George E. Norcross III, who has a brother (Donald Norcross) who has served as a U.S. Representative for a decade, has previously been embroiled in another major scandal, involving yet a third Norcross brother, Philip A. Norcross — an attorney, also just indicted for racketeering, who authored a State of New Jersey tax break law, that garnered George Norcross III-affiliated businesses with more than a billion dollars in tax breaks.

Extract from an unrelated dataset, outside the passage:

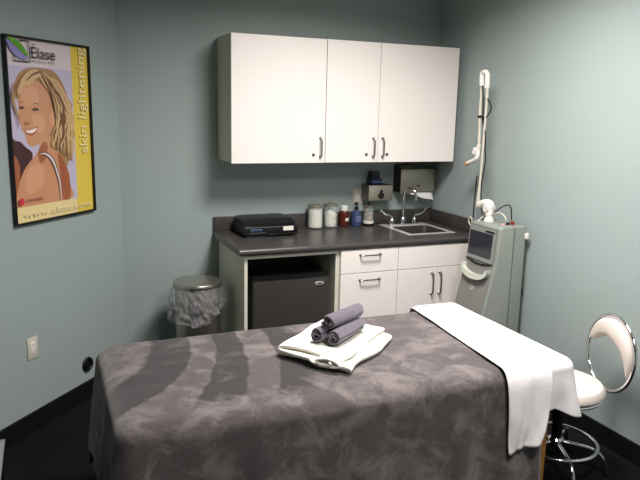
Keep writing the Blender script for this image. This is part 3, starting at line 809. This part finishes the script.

(U.S. Rep. Donald Norcross recently joined a letter calling for the Palisades zombie reactor restart to be promptly approved by the U.S. Nuclear Regulatory Commission, and generously bailed out by U.S. taxpayers via the U.S. Department of Energy, to the tune of many billions of dollars. Palisades is owned by — guess who?! — Holtec! Holtec lied to get its hands on Palisades. It said it was going to decommission it after it was closed for good by its previous owner, Entergy. But instead, it secretly applied within days, to DOE, for billions in bailouts to restart it, in addition to $7.4 billion more, to build two so-called “Small Modular Reactors” alongside the zombie reactor.)

Just one of these was a $260 million tax break for Holtec. Holtec used the funds to build its Camden, New Jersey headquarters and manufacturing facility, named for Holtec’s CEO, Krishna Singh.

But when asked on the New Jersey tax break application form, under oath, if Holtec had ever been disbarred from doing business with a federal or state government agency, Holtec CEO Krishna Singh answered “no.” This constituted yet more law breaking, because the correct and truthful answer was actually “yes.” Politico, and WNYC, broke this story in 2019.

After Singh himself was implicated in a Holtec bribery conviction, the company was in fact disbarred — albeit temporarily — from doing business with a federal agency, the Tennessee Valley Authority (TVA).

Singh and Holtec had bribed a TVA official at the Browns Ferry nuclear power plant in Alabama, to the tune of $55,000. The bribe secured Holtec a contract there for highly radioactive waste management.

Once the bribery was discovered, the TVA official was convicted in court. But Holtec was also fined $2 million by TVA, and disbarred from doing business with the quasi-federal agency for a short 60 days.

After that, Holtec simply carried on with the contract it had stooped to bribery to obtain. Thus, Holtec regarded the $2 million fine, and 60-day disbarment, as simply a cost of doing business.

Yet another example of Singh’s and Holtec’s serial bribery was its attempt to bribe whistleblowers into silence, regarding countless quality assurance violations associated with the fabrication of its high-level radioactive waste storage and transportation containers. According to both whistleblowers, Singh offered them jobs at Holtec — they could name their own salaries, into the hundreds of thousands of dollars — but they had to shut up about the QA violations. Both whistleblowers turned down Singh’s bribe offer. The NRC has allowed thousands of Holtec containers, of suspect structural integrity, to be loaded since with high-level radioactive waste.

But Singh’s lie on his tax break application form to the State of New Jersey constituted yet another, albeit unindicted, crime. But, as reported by NJ Spotlight News, the NJ AG is nonetheless at least currently still seeking to claw back the $260 million, obtained through unindicted perjury, in an appeal before the New Jersey State Supreme Court.

(And, as also reported by NJ Spotlight News, it turns out that Singh lied yet again, on a separate tax break application form. The NJ AG settled with Singh on that one, issuing a $5 million fine, and putting Holtec on a sort of probationary supervision, regarding future tax break applications, for the next three years.)

NRC responded to Beyond Nuclear’s repeated objections to its willingness to grant high-risk licenses (such as for high-level radioactive waste consolidated interim storage in New Mexico) to Holtec despite its criminality, by saying bribery is not its department, and urging us to take such complaints to the DOJ.

Such collusion between NRC and Holtec harkens back to the Fukushima Daiichi nuclear catastrophe. The year after it began, the Japanese Parliament concluded that collusion, between the safety regulatory agency, the company (Tokyo Electric Power Company), and government officials (both elected, and appointed), was the root cause that led to the nuclear catastrophe. But as shown above, such collusion exists in spades in the United States as well. Are we living on borrowed time, before such American nuclear collusion results in an inevitable nuclear catastrophe here?

Interestingly, Holtec’s website no longer lists George Norcross III as an advisory board member. It seems to be a recent development. The Wayback Machine snapshot of Holtec’s website for April-May 2024 showed Norcross as still listed as a Holtec advisory board member.